12. After giving our anxious consideration to the facts and circumstances of the case and the evidence adduced in the trials, it appears to us that simply on the basis of the reports of the Superintending Engineer that less work than what was stated in the records was done, the case of embezzlement by deliberately falsifying the records is not established. Until and unless by cogent and unimpeachable evidence about the factum of non payment to labourers of the amount drawn in their names can be established, the case of embezzlement by the government officers and misappropriation of government fund cannot be sustained. The Superintending Engineer may be a responsible officer but it would not be safe to simply rely on his assessment of the work done and in our view, for basing the conviction, other convincing corroborative evidences about the quantum of work done is necessary. In the facts of the case, it will not be just and proper to accept the said report and deposition of Shri Saini to be conclusive about the quantum of work done. That apart, Mr.Jethamalani is justified in his contention that unless and until the factum of non payment to the workers is established, over payment to the workers on account of less work done cannot be held to be sufficient evidence to convict the accused for the offences alleged against them.

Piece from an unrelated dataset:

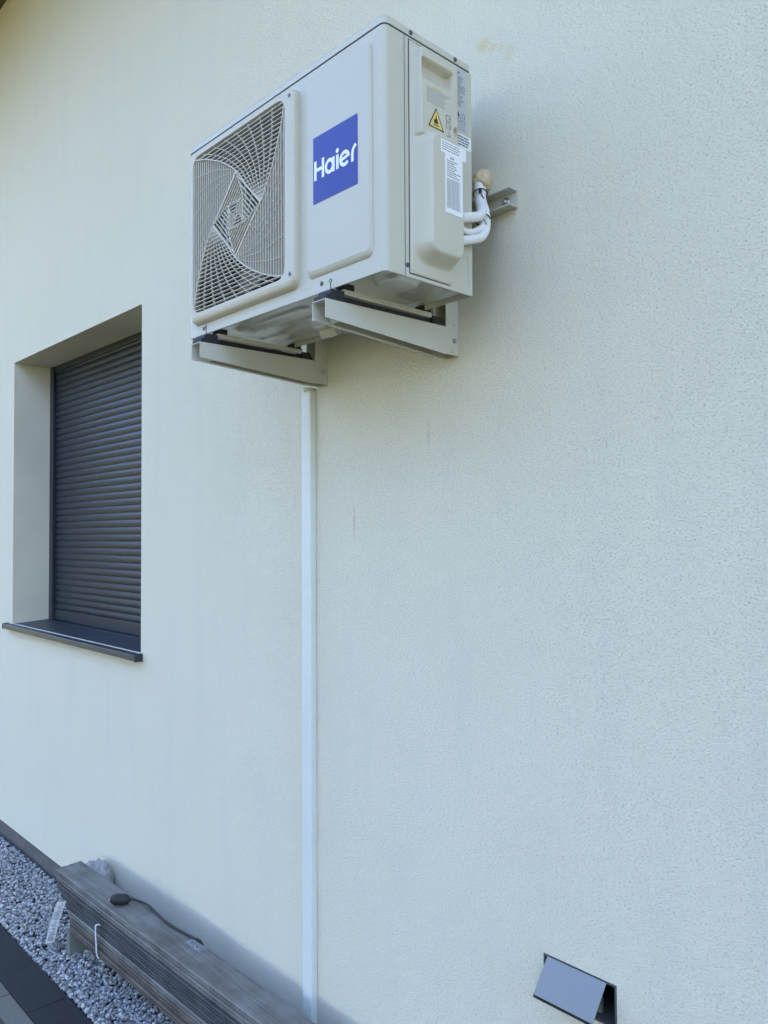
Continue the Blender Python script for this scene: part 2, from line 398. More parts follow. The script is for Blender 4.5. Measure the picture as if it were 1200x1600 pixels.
# ---------------------------------------------------------------- air conditioner
AX0, AX1, AYF, AYB, AZ0, AZ1 = -2.055, -1.223, -.41, -.122, 2.327, 2.868
ac = thing('air_conditioner', 'cream outdoor air conditioner with square fan grille and blue badge, hung high on the wall', 'air conditioner', ((AX0+AX1)/2, (AYF+AYB)/2, AZ0))
GX0, GX1, GZ0, GZ1 = -2.006, -1.562, 2.386, 2.836      # grille opening
def corner(cx, cy, r, a0, a1, n=6):
    return [(cx+r*math.cos(a0+(a1-a0)*i/n), cy+r*math.sin(a0+(a1-a0)*i/n)) for i in range(n+1)]
def casing():
    r = .014
    prof = [(AX0, AYB)] + corner(AX0+r, AYF+r, r, math.pi, 1.5*math.pi) + [(GX0, AYF), (GX1, AYF)] + corner(AX1-r, AYF+r, r, 1.5*math.pi, 2*math.pi) + [(AX1, AYB)]
    zs = [AZ0, GZ0, GZ1, AZ1]; b = MB(); n = len(prof)
    gi = prof.index((GX0, AYF))
    vs_ = [(x, y, z) for z in zs for x, y in prof]
    fs = [(j*n+i, j*n+i+1, (j+1)*n+i+1, (j+1)*n+i) for j in range(3) for i in range(n-1) if not (j == 1 and i == gi)]
    b.add(vs_, fs, 0, True)
    # inner lip at the bottom, back frame
    b.box((AX0+.001, AYB-.001, AZ0), (AX1-.001, AYB+.001, AZ1))
    o = b.build('casing', M_AC, ac)
    md = o.modifiers.new('edge', 'EDGE_SPLIT'); md.split_angle = R(40)
    return o
cas = casing()
def rrect(x0, x1, y0, y1, r, n=5):
    return corner(x0+r, y0+r, r, math.pi, 1.5*math.pi, n)+corner(x1-r, y0+r, r, 1.5*math.pi, 2*math.pi, n)+corner(x1-r, y1-r, r, 0, .5*math.pi, n)+corner(x0+r, y1-r, r, .5*math.pi, math.pi, n)
def loft(b, rings, m=0, smooth=True, cap=(True, True)):
    n = len(rings[0]); vs_ = [p for q in rings for p in q]
    b.add(vs_, [(i*n+k, i*n+(k+1) % n, (i+1)*n+(k+1) % n, (i+1)*n+k) for i in range(len(rings)-1) for k in range(n)], m, smooth)
    if cap[0]: b.add(rings[0], [list(range(n))[::-1]], m)
    if cap[1]: b.add(rings[-1], [list(range(n))], m)
# top cover with a turned-down skirt
b = MB(); e = .0022
def ring(dx, z): return [(x, y, z) for x, y in rrect(AX0-e+dx, AX1+e-dx, AYF-e+dx, AYB+e-dx, .016)]
loft(b, [ring(0, 2.8705), ring(0, 2.884), ring(.0012, 2.8868), ring(.005, 2.889)])
o = b.build('top_cover', M_AC, ac); o.modifiers.new('edge', 'EDGE_SPLIT').split_angle = R(50)
b = MB(); loft(b, [[(x, y, 2.8688) for x, y in rrect(AX0-.0004, AX1+.0004, AYF-.0004, AYB+.0004, .0145)], [(x, y, 2.8702) for x, y in rrect(AX0-.0004, AX1+.0004, AYF-.0004, AYB+.0004, .0145)]])
b.build('cover_joint', M_SEAM, ac)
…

Even if it is assumed that the local officers who were entrusted with the task of payment to the labourers were careless and did not actually ascertain the quantum of work executed by the labourers but made payments to the labourers on the basis of work as indicated in the bills, such local officers may be held guilty of dereliction of duty but they cannot be held to be guilty for the offences alleged against them. In the instant case, the chain of circumstantial evidence is far from being complete and the conviction, in our view, has been based more on surmise and conjecture than on the basis of convincing and unimpeachable evidences. We, therefore, have no hesitation to allow all the appeals and set aside the conviction and sentences passed against the appellants.